== STATED EXERCISE ==
Of all the lines in the material, how many include the word "More"? Give only the number.

== MATERIAL FOR THIS EXERCISE ==
****************

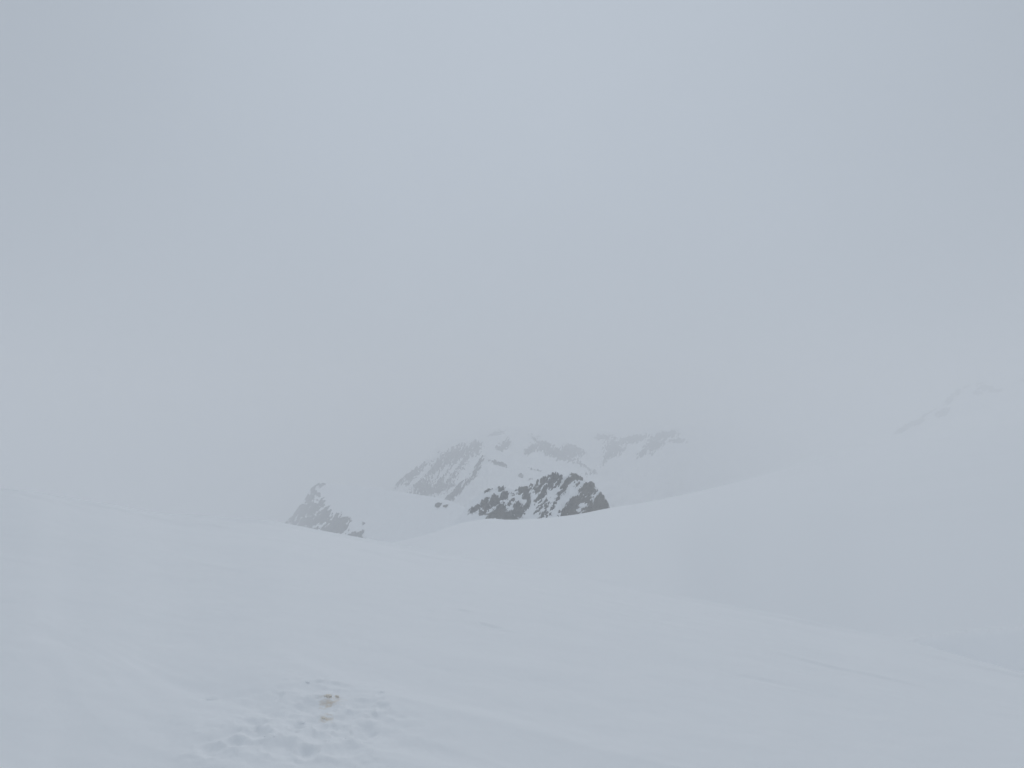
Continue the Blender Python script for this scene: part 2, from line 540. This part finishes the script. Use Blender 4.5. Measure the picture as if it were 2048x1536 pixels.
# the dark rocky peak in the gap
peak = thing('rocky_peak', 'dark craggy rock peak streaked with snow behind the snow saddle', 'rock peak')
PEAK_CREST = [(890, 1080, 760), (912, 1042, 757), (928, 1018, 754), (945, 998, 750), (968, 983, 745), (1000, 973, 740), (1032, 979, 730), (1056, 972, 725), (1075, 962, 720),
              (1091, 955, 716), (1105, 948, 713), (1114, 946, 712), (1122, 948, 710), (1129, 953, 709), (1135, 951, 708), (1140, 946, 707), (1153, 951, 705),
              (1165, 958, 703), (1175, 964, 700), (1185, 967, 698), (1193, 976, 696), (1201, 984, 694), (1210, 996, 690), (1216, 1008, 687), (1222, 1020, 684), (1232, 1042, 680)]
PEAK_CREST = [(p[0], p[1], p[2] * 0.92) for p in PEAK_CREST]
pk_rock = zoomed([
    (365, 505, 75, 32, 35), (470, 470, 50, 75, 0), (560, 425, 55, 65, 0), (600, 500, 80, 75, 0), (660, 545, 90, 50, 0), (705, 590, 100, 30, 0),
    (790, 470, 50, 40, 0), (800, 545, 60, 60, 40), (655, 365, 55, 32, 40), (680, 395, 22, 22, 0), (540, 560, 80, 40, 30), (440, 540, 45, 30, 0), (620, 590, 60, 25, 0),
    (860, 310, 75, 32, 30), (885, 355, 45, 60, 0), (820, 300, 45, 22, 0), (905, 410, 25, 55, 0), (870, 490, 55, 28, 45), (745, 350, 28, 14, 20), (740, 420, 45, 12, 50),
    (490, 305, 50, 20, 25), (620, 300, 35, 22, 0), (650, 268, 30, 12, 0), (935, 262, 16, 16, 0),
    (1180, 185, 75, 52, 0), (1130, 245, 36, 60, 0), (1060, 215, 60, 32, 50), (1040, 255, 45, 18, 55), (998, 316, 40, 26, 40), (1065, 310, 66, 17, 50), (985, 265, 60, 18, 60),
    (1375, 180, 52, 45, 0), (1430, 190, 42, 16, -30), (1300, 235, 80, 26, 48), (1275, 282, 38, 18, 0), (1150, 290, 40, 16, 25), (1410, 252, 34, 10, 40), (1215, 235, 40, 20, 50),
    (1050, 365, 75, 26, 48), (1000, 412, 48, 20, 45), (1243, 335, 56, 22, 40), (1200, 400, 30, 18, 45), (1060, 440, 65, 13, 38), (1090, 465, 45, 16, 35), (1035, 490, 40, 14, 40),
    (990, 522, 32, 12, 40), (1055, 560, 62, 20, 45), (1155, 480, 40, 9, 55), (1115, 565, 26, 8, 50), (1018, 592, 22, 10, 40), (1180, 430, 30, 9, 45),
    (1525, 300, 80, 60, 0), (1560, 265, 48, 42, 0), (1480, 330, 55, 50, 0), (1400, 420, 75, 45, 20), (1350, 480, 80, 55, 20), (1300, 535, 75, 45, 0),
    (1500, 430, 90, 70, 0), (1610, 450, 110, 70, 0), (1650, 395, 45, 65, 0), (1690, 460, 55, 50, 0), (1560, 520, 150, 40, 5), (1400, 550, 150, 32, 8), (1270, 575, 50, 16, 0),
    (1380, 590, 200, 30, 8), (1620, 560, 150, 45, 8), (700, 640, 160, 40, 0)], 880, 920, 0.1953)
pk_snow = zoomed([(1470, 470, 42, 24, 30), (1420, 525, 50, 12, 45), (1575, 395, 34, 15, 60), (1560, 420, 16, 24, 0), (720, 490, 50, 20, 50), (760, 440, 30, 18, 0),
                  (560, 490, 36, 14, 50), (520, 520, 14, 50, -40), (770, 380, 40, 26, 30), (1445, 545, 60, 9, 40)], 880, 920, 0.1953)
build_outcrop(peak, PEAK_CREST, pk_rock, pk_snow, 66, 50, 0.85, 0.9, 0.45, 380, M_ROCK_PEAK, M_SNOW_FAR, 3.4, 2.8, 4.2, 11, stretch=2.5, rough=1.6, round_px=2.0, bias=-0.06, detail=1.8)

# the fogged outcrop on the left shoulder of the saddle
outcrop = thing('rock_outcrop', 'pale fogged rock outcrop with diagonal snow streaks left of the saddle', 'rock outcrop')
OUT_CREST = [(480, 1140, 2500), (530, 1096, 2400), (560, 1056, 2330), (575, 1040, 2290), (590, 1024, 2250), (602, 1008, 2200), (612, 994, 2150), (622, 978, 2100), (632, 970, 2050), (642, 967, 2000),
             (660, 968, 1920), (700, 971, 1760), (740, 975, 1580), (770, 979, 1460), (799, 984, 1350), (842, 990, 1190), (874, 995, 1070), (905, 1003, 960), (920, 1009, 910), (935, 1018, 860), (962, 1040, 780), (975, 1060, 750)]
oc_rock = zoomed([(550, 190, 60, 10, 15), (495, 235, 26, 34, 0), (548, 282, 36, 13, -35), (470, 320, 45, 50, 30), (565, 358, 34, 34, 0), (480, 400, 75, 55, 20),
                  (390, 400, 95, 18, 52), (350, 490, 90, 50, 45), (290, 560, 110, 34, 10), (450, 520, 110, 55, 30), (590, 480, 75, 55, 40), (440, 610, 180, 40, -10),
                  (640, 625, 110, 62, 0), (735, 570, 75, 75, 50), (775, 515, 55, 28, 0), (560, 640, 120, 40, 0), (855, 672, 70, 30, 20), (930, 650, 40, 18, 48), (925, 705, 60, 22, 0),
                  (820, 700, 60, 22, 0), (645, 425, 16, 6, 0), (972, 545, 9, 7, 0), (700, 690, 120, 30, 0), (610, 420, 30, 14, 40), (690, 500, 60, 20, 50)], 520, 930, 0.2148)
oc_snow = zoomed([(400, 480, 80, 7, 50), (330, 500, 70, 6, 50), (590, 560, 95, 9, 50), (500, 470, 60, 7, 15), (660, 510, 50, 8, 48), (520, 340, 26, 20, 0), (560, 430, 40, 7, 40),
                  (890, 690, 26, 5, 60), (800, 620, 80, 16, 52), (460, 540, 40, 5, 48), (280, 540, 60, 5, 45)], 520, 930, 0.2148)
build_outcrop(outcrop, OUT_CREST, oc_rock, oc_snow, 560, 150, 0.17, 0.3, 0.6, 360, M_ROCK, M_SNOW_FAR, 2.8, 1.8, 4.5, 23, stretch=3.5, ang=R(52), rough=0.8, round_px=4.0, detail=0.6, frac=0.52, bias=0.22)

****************

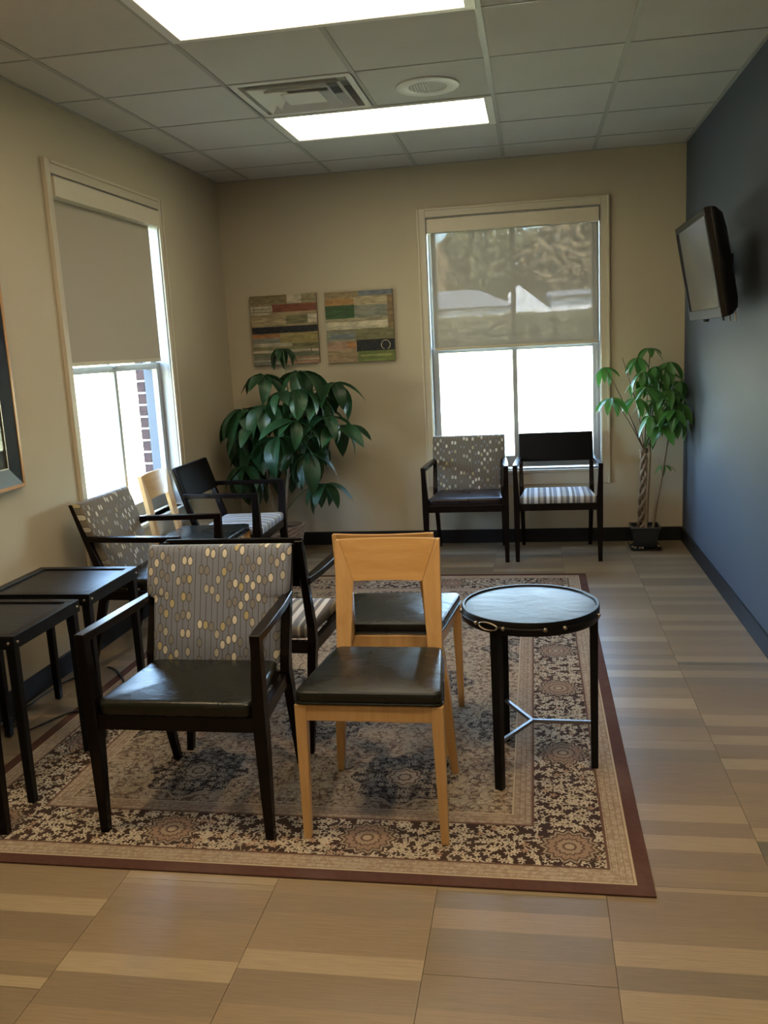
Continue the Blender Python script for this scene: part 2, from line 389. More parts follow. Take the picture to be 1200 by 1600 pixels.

****************

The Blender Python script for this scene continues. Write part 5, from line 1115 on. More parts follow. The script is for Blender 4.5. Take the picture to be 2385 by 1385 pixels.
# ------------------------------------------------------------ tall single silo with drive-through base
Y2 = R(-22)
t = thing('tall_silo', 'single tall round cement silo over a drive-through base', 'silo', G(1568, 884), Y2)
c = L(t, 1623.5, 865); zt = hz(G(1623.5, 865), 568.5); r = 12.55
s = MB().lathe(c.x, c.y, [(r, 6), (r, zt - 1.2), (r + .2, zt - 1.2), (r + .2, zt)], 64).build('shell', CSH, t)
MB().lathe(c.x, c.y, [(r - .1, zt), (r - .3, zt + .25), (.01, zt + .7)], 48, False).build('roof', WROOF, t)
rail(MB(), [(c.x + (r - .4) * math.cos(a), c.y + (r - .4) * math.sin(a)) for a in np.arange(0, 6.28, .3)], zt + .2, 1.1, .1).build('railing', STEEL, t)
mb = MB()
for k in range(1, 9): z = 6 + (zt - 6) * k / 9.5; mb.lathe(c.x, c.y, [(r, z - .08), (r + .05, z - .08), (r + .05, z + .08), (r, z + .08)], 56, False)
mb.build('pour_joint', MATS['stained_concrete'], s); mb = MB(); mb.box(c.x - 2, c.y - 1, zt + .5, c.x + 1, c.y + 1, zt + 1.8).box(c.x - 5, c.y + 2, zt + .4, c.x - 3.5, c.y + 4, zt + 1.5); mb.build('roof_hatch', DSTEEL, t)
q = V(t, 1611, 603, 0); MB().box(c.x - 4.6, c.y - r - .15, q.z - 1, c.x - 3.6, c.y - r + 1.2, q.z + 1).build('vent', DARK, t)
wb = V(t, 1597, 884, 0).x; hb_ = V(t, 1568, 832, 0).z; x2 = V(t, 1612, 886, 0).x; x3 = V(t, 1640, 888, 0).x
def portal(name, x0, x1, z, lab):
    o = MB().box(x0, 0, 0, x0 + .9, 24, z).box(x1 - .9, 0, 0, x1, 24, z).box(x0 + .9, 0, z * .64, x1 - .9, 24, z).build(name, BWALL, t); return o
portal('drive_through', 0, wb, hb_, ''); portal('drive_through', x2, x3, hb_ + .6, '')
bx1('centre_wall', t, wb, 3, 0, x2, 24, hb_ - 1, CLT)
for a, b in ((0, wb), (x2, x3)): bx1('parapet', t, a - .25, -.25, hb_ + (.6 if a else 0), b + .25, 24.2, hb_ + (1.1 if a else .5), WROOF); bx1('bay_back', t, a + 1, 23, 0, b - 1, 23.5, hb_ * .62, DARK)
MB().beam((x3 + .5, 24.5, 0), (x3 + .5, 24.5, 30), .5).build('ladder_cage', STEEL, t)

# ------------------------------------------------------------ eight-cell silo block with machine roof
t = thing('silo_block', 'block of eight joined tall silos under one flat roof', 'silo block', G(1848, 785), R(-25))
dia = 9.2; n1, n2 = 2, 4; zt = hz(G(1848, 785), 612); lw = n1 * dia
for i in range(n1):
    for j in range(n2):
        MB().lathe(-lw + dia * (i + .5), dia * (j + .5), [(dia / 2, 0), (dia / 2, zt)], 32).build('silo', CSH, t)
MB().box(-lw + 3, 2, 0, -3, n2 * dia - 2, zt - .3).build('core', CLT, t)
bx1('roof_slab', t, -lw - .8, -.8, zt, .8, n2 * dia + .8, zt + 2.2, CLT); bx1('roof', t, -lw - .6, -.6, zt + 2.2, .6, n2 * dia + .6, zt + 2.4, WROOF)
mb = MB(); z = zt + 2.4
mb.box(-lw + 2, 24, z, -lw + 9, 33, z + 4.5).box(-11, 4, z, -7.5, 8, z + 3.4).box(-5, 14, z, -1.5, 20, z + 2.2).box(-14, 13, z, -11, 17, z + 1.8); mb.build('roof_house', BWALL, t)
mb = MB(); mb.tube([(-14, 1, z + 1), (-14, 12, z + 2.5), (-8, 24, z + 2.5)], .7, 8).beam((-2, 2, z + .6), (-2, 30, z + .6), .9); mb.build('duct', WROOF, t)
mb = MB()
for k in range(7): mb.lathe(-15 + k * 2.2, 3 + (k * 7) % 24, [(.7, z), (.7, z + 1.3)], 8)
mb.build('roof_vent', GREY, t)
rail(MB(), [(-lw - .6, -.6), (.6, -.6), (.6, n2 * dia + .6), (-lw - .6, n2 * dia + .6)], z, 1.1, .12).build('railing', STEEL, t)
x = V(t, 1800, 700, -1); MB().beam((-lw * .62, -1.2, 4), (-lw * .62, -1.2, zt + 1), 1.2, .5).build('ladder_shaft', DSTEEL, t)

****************

== EXERCISE SOLUTION ==
2